Guest Review: Last night, the mountain by Manuela Moser
In ‘Notes on attendance’, the poem that opens Last night, the mountain, Manuela Moser writes: ‘Complex things resurrect the ordinary and you must’. Moser achieves this in her debut pamphlet with consistently delicate and graceful phrasing throughout. She combines this with versatile use of the available space on the page, such as indentation and long-running lines. As someone who predominantly writes poems in typical stanzas and line-length, I found the cascading quality of the line break in Last night, the mountain to be very refreshing. This is heightened by the progression of Moser’s poems, which delicately inflect their narrative, inviting the reader in.
One of the most visually appealing qualities of Last night, the mountain is the appearance of the poem titles. These are right-justified, and their text size is smaller than that used in the body of the poems. Moser’s main form of choice is the couplet. For me, the diminished titling combined with the lightness of the form resulted in seamless transitions between poems and encouraged me to look for resonances between them. In addition, the titles are carefully arranged such that they themselves can be read successively: ‘Notes on attendance/ For example, somewhere there is a history of progress/ Not an exact measurement’.
Returning to the cascading lines in Last night, the mountain, these are exemplified in ‘Notes on Attendance’, which reads:
‘One of your responsibilities is to think of yourself as alone…
— Another: to query the war…
—To understand as a character the fabric of it
—To have a privileged relationship with language’.

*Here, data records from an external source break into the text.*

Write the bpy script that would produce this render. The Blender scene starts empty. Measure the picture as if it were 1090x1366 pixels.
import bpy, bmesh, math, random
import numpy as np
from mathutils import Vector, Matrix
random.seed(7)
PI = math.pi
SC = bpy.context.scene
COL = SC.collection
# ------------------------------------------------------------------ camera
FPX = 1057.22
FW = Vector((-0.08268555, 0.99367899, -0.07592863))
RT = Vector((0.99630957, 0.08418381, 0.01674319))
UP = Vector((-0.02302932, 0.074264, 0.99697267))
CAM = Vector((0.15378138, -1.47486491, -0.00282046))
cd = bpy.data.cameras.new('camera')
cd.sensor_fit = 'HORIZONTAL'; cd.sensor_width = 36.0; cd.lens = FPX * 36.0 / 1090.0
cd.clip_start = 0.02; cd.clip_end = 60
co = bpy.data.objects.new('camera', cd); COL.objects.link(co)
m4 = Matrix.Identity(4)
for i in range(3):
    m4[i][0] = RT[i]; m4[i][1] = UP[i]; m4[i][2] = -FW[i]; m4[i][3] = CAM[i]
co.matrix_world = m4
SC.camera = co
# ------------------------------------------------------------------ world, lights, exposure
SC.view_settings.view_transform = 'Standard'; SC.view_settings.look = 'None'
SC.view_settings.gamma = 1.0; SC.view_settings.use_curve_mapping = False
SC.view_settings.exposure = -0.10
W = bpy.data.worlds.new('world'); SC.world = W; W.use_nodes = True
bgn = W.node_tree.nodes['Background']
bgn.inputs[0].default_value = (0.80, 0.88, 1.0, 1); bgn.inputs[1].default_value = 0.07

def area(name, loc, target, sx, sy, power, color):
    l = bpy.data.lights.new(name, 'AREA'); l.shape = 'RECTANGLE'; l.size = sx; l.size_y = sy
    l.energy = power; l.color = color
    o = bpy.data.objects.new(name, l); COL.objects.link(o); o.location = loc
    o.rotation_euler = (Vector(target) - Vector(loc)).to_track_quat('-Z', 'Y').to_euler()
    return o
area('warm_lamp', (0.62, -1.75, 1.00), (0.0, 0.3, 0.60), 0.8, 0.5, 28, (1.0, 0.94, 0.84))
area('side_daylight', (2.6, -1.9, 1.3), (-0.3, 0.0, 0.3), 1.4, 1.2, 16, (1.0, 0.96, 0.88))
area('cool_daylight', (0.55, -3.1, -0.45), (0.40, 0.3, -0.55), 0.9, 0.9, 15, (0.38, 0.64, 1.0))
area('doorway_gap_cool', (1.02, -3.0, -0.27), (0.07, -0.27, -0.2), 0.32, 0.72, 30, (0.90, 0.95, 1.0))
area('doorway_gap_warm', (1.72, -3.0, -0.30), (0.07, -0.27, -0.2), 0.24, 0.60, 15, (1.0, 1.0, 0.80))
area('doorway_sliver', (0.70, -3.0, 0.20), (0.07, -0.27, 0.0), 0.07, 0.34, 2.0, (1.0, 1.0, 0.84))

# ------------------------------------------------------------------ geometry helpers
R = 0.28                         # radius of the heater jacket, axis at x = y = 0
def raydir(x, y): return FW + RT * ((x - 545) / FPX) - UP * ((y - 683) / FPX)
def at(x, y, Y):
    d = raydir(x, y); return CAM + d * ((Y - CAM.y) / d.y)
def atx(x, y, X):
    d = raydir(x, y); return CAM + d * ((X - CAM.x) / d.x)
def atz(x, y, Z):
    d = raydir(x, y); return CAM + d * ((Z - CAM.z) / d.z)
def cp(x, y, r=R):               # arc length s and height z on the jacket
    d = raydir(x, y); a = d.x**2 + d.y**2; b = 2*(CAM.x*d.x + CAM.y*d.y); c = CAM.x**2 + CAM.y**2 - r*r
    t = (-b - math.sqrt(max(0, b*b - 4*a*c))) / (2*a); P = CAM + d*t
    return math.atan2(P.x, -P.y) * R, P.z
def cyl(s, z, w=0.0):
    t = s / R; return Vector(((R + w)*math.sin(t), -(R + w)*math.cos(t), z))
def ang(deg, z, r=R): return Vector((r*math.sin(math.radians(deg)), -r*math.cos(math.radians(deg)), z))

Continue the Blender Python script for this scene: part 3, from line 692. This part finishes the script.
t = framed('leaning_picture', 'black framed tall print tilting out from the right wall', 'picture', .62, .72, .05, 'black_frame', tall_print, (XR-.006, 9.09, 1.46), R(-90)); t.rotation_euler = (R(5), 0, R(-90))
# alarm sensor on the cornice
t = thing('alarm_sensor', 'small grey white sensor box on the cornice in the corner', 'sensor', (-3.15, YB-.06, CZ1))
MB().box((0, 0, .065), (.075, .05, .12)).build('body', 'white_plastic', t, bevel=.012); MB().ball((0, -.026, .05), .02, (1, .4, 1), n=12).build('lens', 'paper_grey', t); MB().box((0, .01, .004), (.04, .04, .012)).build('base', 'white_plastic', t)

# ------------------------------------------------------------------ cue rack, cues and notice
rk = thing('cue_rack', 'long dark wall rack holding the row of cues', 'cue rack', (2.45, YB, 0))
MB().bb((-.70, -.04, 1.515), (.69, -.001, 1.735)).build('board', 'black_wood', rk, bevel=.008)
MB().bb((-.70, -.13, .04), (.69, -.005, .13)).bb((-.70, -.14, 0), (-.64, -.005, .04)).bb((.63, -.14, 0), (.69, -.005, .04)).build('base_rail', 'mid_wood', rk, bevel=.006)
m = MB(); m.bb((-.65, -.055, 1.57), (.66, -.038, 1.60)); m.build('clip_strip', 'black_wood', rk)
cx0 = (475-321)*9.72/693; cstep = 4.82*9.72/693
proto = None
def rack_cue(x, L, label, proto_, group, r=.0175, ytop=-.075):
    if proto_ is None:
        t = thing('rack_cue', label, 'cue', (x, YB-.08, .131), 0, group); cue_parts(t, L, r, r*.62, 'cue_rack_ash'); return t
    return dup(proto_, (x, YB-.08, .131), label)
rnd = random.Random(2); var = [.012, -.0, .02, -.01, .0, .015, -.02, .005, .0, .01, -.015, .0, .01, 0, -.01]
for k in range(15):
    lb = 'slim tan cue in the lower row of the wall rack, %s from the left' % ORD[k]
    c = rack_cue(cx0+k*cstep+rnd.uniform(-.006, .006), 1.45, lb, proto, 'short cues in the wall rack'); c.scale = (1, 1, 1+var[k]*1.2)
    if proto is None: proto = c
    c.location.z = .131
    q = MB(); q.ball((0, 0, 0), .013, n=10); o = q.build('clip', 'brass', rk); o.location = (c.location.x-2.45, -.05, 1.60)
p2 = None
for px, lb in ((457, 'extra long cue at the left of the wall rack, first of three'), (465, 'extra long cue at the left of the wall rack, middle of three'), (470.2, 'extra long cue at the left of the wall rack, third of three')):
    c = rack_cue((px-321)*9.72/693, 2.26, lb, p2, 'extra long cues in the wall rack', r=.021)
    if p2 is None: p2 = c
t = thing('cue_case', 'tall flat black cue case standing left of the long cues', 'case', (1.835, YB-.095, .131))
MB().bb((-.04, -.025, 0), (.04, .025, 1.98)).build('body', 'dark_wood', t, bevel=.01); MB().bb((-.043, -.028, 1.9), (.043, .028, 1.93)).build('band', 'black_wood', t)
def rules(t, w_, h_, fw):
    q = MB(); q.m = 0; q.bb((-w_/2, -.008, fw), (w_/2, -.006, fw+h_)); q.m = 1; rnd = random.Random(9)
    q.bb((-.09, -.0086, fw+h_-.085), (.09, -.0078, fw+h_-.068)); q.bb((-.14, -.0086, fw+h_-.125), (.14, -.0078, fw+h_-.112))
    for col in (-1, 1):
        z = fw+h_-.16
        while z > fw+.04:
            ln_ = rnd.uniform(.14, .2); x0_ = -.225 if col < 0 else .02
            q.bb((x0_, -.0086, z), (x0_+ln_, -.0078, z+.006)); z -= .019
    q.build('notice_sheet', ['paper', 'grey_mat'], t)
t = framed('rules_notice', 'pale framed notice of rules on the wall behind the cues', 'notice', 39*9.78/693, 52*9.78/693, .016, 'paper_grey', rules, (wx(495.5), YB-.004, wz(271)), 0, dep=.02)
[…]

Here, Moser deploys the indexical quality of the word ‘it’ with brilliance. I found myself wondering whether it applied reflexively to the fabric of responsibility, the fabric of war, or the fabric of language itself. This device comes into its element by working in tandem with the title and its open-ended connotations: physical presence, the presence of an attendant mind, attendant consequences. ‘Notes on attendance’ primes the reader for successive poems encouraging us to be, in the truest sense of the word, attendant, mindful that ‘Complex things resurrect the ordinary and you must’.
Moser’s sparing use of syntax modulates the desired momentum of the poem to great effect. In ‘For example, somewhere there is a history of progress’, the syntax in ‘We were in America, we were on a trip’ establishes the setting of the poem abroad in relation to the concept of home: thereafter, the fast-paced action in the poem evolves with a hyperreal quality through its unexpected leaps:
‘I went out into the snow
And thought about running the goodwill store’.
Similarly, in ‘Not an exact measurement’, Moser uses the em-dash to draw out the action from the brief moment of a ‘deer being shot’, frame by frame. The clarity of the closing stanzas of this poem put me in mind of William Carlos Williams’s ‘The Red Wheelbarrow’:
‘the sound of the shot
ringing out—
Unmistakably a deer, glimpsed through trees, upright and then not’.
Here, the reverberation of the gunshot manifests subtly both in the sight rhyme between ‘shot’, ‘out’ and ‘not, in addition to the rhyme itself. Similarly, in ‘Notes towards Life? Or Theatre?’, Moser uses the visual cue of indented lines to formally represent a moment of realisation on the part of the speaker. This works in concert with pervasive images of windows and stairs:
‘…recent knowledge
From another place quite like this but smaller perhaps, with fewer
windows…’.
My favourite poem in Last night, the mountain is ‘Notes towards Prague/this leads back to the idea of transcendence’, whose title resonates with references to theatre and attendance in the titles of preceding poems. The apparent transition from the city of Prague to an almost biblical desert scene makes me read this poem with the Old Testament in mind. There is a mysteriousness to the introduction of the subject ‘he’ in the fifth stanza:
‘Now I’m thinking about what he said about monotheism, deserts,
God as creator’.
The poem closes with a beautiful turn of phrase:
‘The heat in the desert that doesn’t fall with the sun…
that burns like sleet
when you first feel it’.
This is a prime example of the precision of imagery throughout Last night, the mountain, and it strikes me that this can be extended to the pamphlet’s title as well, which becomes for me a central, enduring image when reading the poems. The use of the mountain as an image puts me in mind of the mountains in the background of Nicolas Poussin’s Landscape with a Calm. Writing about these mountains, T.J Clark says, ‘An accurate likeness of the unnoticeable is as testing, as dignified a task as getting…right…subjects, in other words, on which the picture turns, these reflexive and metaphysical props’.
I think that Last night, the mountain achieves this, and heightens its images by, as expressed in ‘For example, on a regular and friendly basis’:
‘…letting the
lines shape the image rather than the thing itself in front of me’.
This can be seen in the long poem of the collection which gives Last night, the mountain its title, where ‘waiting for the weather to change’, the scene descends into snow with each successive short stanza, into ‘Trees and beyond the fir trees only white’. Here we see the musicality of Last night, the mountain in its element, as
‘A taxi driver points to a rook in the sky and says Here, when we see a
dark bird like this, we expect snow. That’s Basho you whisper’.